A second video within Nasser Diaz’s FYEO installation features a collage of Instagram stories and TikTok clips that women and non-binary individuals from the SWANA diaspora posted of themselves dancing. The individuals in the selfie videos emit an air of confidence, sensuality, and an overall sense of playfulness. While social media can be an open space where communities from these diasporas can express themselves, it can conversely be a dangerous space used to shame and threaten them. By projecting this alongside the video of women-led protest movements from the region, Nasser Diaz grounds the inseparability of individual battles for personal freedoms from collective struggles for justice and bodily autonomy.

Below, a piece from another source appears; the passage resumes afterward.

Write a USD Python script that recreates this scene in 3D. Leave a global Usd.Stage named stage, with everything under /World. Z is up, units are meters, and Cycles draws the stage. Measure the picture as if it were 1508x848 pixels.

Similarly, a seminal tenet of LASTESIS’ performance is to push feminist values and concepts beyond the classroom into the street and as such, into the everyday lives of people everywhere. Through the extensive sharing of the performance via social media, this collective movement has not only exposed the pervasiveness of rape culture around the globe but also emphasized the continued defiance of women from within their own homes and societies. LASTESIS’ movement was able to achieve such widespread impact due, in part, to the simple yet powerful lyrics that accompany their dance. Translated and adapted in over 22 languages, perhaps the most poignant verse is: “Y la culpa no era mía ni dónde estaba ni cómo vestía (And it wasn't my fault not where I was nor what I wore),” as it confronts the infuriatingly common and unjust tactic of blaming women as being at fault for the violence they experienced.
Female and non-gender conforming bodies are often subjected to acts of control in the violent forms of abuse, rape, and femicides. The chant condemns the state and broader society as implicit in the daily violence and rape against women and the dance sequence incorporates humiliating poses that Chilean women were subjected to by the police. Nasser Diaz invokes these risks as linked to protests both within her videos, as well as through various objects in her installation that signal measures to safely protest. In LASTESIS’ performance, dance is a tool through which to convey empowering ideologies, while dancing in Nasser Diaz’s FYEO in a form of reclaiming sensuality and expanding upon the limits of cultural approval. Ava Ansari’s G-ray Area (2021) consists of three recordings documenting distinct performances she conducted at FYEO’s iteration at the University of Michigan’s Institute for the Humanities Gallery. Ansari’s work activates the installation by revisiting somatic, sonic, and scenic memories from her past living in Iran.
The works in for the sake of dancing in the street center the body as a vessel that holds within it a multiplicity of simultaneous realities; from powerful and gentle, to subjugated and resilient, both subject and object, yet neither strictly feminine nor masculine. The force of collective presence has the potential to invoke change in one's own community and to destabilize existing patriarchal power structures across global institutions. Individual and collective activism, social justice, and the fight for bodily autonomy form an intertwining constellation that continue to guide burgeoning feminist movements through embodied transmissions of knowledge.